Ultima ricerca è di tipo artistico. L’elaborazione elettronica del volto ha permesso di ripulire il viso dal sangue e ricostruirne le fattezze originarie. Una comparazione con le fattezze iconiche dei primi secoli dimostra che esistono dei caratteri comuni molto evidenti. Questo potrebbe indicare un comune ispirarsi degli artisti dei primi secoli a questo volto della Sindone, indicando quindi la sua presenza in Oriente fin dalla nascita del cristianesimo.
La posizione della Chiesa
Non si è mai impegnata ufficialmente ma i documenti, le bolle pontificie, la venerazione universale, le testimonianze di decine e decine di pontefici conferisce a questo Telo una portata spirituale senza confronti.
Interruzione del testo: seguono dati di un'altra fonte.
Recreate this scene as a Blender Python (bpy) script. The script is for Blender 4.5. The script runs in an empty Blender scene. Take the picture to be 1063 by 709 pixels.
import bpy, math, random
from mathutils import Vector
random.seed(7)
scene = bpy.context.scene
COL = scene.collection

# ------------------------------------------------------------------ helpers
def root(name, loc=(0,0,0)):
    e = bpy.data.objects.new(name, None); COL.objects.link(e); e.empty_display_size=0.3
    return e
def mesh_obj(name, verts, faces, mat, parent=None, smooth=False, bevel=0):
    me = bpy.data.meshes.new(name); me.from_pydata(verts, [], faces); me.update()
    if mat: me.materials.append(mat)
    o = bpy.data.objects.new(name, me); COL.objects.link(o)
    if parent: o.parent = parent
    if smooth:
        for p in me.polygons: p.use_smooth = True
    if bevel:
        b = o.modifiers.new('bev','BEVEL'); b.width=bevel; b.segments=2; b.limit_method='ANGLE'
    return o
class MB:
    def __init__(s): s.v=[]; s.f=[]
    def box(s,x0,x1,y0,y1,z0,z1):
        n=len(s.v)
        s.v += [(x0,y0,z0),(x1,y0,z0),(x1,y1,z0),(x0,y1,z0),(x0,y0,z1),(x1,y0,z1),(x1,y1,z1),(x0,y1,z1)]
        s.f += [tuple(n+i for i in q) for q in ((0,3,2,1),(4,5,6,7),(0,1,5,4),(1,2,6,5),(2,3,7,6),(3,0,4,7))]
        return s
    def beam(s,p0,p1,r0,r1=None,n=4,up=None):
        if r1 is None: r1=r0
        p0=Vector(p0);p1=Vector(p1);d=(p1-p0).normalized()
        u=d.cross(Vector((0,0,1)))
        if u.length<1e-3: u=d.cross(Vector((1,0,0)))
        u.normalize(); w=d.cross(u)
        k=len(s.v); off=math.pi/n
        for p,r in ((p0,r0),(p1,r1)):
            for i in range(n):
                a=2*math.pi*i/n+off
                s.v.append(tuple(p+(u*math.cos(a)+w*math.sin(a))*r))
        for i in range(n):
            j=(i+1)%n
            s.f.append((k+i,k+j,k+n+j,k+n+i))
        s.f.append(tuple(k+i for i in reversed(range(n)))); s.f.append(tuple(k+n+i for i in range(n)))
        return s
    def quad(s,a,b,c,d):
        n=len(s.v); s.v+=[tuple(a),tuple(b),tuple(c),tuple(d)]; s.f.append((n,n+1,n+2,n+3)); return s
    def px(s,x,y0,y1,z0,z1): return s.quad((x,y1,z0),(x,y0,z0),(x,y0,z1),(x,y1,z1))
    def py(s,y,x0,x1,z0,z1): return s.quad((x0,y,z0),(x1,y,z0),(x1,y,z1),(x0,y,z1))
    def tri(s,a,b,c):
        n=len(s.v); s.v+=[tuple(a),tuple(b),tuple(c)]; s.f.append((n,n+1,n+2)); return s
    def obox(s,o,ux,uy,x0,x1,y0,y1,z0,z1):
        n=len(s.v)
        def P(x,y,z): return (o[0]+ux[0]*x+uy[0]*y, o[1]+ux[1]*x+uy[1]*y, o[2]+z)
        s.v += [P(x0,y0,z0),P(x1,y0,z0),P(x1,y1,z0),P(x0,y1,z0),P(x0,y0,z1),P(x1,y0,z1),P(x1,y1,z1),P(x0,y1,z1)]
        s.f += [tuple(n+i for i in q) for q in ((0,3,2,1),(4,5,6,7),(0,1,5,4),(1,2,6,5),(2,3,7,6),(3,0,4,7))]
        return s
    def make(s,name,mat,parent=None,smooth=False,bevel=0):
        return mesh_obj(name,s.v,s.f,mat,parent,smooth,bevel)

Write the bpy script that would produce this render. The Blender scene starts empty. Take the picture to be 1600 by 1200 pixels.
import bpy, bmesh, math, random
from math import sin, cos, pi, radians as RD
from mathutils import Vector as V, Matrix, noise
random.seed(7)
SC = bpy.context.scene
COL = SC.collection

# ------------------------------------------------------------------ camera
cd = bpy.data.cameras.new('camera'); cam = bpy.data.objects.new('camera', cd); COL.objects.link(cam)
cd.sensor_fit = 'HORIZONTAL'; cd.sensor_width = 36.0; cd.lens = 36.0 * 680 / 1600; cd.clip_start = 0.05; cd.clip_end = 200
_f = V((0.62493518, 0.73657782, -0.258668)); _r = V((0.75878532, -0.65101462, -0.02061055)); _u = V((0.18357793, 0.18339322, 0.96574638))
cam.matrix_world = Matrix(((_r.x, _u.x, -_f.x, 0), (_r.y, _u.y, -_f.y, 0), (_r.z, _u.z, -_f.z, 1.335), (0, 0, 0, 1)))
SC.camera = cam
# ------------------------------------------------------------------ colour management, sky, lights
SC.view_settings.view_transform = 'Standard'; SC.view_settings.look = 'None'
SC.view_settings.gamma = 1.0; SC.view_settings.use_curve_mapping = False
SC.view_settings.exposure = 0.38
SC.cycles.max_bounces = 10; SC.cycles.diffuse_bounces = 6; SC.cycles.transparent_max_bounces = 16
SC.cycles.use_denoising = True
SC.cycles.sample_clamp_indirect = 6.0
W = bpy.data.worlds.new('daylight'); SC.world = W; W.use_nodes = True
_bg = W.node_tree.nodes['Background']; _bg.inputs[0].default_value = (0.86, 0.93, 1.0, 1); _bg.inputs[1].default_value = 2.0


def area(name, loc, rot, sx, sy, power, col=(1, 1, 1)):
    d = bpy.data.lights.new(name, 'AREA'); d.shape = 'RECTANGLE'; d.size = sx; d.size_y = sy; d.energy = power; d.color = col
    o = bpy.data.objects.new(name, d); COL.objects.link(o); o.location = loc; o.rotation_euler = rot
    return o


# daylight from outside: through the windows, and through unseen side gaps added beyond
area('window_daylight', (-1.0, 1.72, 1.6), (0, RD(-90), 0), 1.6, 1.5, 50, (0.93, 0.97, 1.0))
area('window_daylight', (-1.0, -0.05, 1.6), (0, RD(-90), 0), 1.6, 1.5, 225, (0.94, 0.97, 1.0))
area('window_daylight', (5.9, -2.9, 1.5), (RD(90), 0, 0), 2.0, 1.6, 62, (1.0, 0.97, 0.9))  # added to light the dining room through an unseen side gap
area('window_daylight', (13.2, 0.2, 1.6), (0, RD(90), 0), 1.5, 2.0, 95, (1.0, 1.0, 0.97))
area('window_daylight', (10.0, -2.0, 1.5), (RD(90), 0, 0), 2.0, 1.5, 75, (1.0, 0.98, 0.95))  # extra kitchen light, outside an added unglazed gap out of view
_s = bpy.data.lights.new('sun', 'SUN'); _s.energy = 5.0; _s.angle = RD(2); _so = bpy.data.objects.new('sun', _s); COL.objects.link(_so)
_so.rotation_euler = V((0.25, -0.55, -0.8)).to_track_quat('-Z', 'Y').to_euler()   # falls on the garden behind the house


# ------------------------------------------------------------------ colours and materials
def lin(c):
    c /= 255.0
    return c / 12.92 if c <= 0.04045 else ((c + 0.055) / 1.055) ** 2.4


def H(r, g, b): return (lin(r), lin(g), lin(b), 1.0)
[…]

San Paolo VI nel 1973 afferma «Fortuna grande dunque la nostra, se questa asserita effigie della Sacra Sindone ci consente di contemplare qualche autentico lineamento dell’adorabile figura fisica di nostro Signore Gesù Cristo […] Raccolti d’intorno a così prezioso e pio cimelio crescerà in noi tutti, credenti o profani, il fascino misterioso di Lui».
Per San Giovanni Paolo II è «specchio del Vangelo», mentre secondo Benedetto XVI «la Sacra Sindone si comporta come un documento fotografico, dotato di un positivo e di un negativo… il mistero più oscuro della fede è nello stesso tempo il segno più luminoso di una speranza che non ha confini. E la Sindone sta a testimoniare precisamente quell’intervallo unico e irripetibile in cui Dio, in Gesù Cristo, ha condiviso non solo il nostro morire, ma anche il nostro rimanere nella morte. La solidarietà più radicale».
E infine per Papa Francesco «attraverso la Sacra Sindone ci giunge la Parola unica ed ultima di Dio: l’Amore fatto uomo, incarnato nella nostra storia; l’Amore misericordioso di Dio che ha preso su di sé tutto il male del mondo per liberarci dal suo dominio».